__Raw data__
######

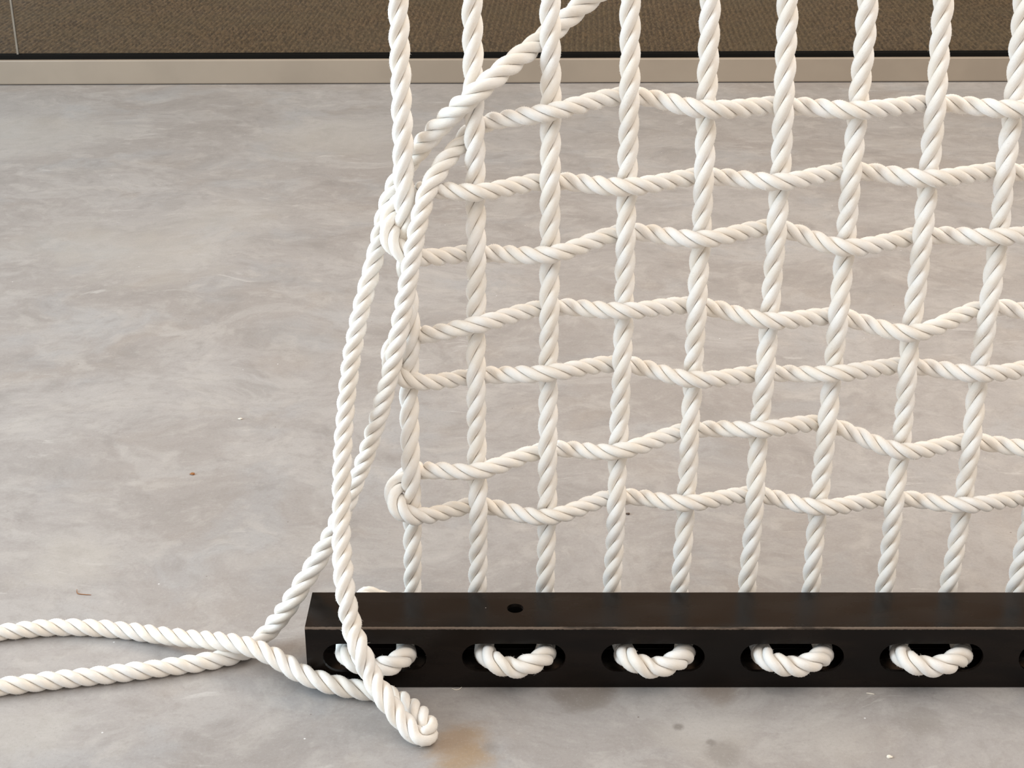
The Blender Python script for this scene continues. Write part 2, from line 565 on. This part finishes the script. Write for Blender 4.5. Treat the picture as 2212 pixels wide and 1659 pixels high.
def fuzz(P, rad, T, N, B, th, s, root, base):
    """fine loose cotton fibres standing off the strands, too small to count"""
    k = int(s[-1] * FUZZ_PER_M)
    i = rng.integers(1, len(s) - 1, k)
    al = rng.uniform(-0.9, 0.9, k) * math.radians(56)
    an = th[i] + rng.integers(0, 3, k) * 2 * math.pi / 3 + al
    t_ = al / math.radians(59.2)
    rr = rad[i] * (GROOVE + (1 - GROOVE) * np.sqrt(1 - np.abs(t_) ** 1.75)) * 0.985
    out = np.cos(an)[:, None] * N[i] + np.sin(an)[:, None] * B[i]
    side = np.cross(T[i], out)
    p0 = P[i] + out * rr[:, None]
    lean = T[i] * rng.normal(0, 1.0, k)[:, None] + side * rng.normal(0, 1.0, k)[:, None]
    ln = rng.uniform(0.0014, 0.0052, k)[:, None]
    p1 = p0 + (out * 0.55 + lean * 0.5) * ln * 0.5
    p2 = p1 + (out * 0.15 + lean * 0.7 + rng.normal(0, 0.35, (k, 3))) * ln * 0.5
    d = p2 - p0
    wdir = np.cross(d, rng.normal(0, 1, (k, 3)))
    wdir /= np.linalg.norm(wdir, axis=1)[:, None] + 1e-9
    hw = 0.00011
    V = np.stack((p0 - wdir * hw, p0 + wdir * hw, p1 + wdir * hw, p1 - wdir * hw, p2), axis=1).reshape(-1, 3) - base
    b0 = np.arange(k)[:, None] * 5
    idx = np.concatenate(((b0 + np.array([0, 1, 2, 3])[None, :]).reshape(-1), (b0 + np.array([3, 2, 4])[None, :]).reshape(-1))).astype(np.int32)
    me = bpy.data.meshes.new('fuzz')
    me.vertices.add(len(V)); me.vertices.foreach_set('co', V.astype(np.float32).reshape(-1))
    me.loops.add(len(idx)); me.loops.foreach_set('vertex_index', idx)
    me.polygons.add(2 * k)
    me.polygons.foreach_set('loop_start', np.concatenate((np.arange(k) * 4, 4 * k + np.arange(k) * 3)).astype(np.int32))
    me.materials.append(FIBRE)
    me.update(calc_edges=True)
    o = bpy.data.objects.new('fuzz', me)
    C.objects.link(o)
    o.parent = root
    o['kind'] = 'stuff'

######

__Given exercise__
Output the data above without changes, apart from leaving out the pictures.

__Right answer__
The Blender Python script for this scene continues. Write part 2, from line 565 on. This part finishes the script. Write for Blender 4.5. Treat the picture as 2212 pixels wide and 1659 pixels high.
def fuzz(P, rad, T, N, B, th, s, root, base):
    """fine loose cotton fibres standing off the strands, too small to count"""
    k = int(s[-1] * FUZZ_PER_M)
    i = rng.integers(1, len(s) - 1, k)
    al = rng.uniform(-0.9, 0.9, k) * math.radians(56)
    an = th[i] + rng.integers(0, 3, k) * 2 * math.pi / 3 + al
    t_ = al / math.radians(59.2)
    rr = rad[i] * (GROOVE + (1 - GROOVE) * np.sqrt(1 - np.abs(t_) ** 1.75)) * 0.985
    out = np.cos(an)[:, None] * N[i] + np.sin(an)[:, None] * B[i]
    side = np.cross(T[i], out)
    p0 = P[i] + out * rr[:, None]
    lean = T[i] * rng.normal(0, 1.0, k)[:, None] + side * rng.normal(0, 1.0, k)[:, None]
    ln = rng.uniform(0.0014, 0.0052, k)[:, None]
    p1 = p0 + (out * 0.55 + lean * 0.5) * ln * 0.5
    p2 = p1 + (out * 0.15 + lean * 0.7 + rng.normal(0, 0.35, (k, 3))) * ln * 0.5
    d = p2 - p0
    wdir = np.cross(d, rng.normal(0, 1, (k, 3)))
    wdir /= np.linalg.norm(wdir, axis=1)[:, None] + 1e-9
    hw = 0.00011
    V = np.stack((p0 - wdir * hw, p0 + wdir * hw, p1 + wdir * hw, p1 - wdir * hw, p2), axis=1).reshape(-1, 3) - base
    b0 = np.arange(k)[:, None] * 5
    idx = np.concatenate(((b0 + np.array([0, 1, 2, 3])[None, :]).reshape(-1), (b0 + np.array([3, 2, 4])[None, :]).reshape(-1))).astype(np.int32)
    me = bpy.data.meshes.new('fuzz')
    me.vertices.add(len(V)); me.vertices.foreach_set('co', V.astype(np.float32).reshape(-1))
    me.loops.add(len(idx)); me.loops.foreach_set('vertex_index', idx)
    me.polygons.add(2 * k)
    me.polygons.foreach_set('loop_start', np.concatenate((np.arange(k) * 4, 4 * k + np.arange(k) * 3)).astype(np.int32))
    me.materials.append(FIBRE)
    me.update(calc_edges=True)
    o = bpy.data.objects.new('fuzz', me)
    C.objects.link(o)
    o.parent = root
    o['kind'] = 'stuff'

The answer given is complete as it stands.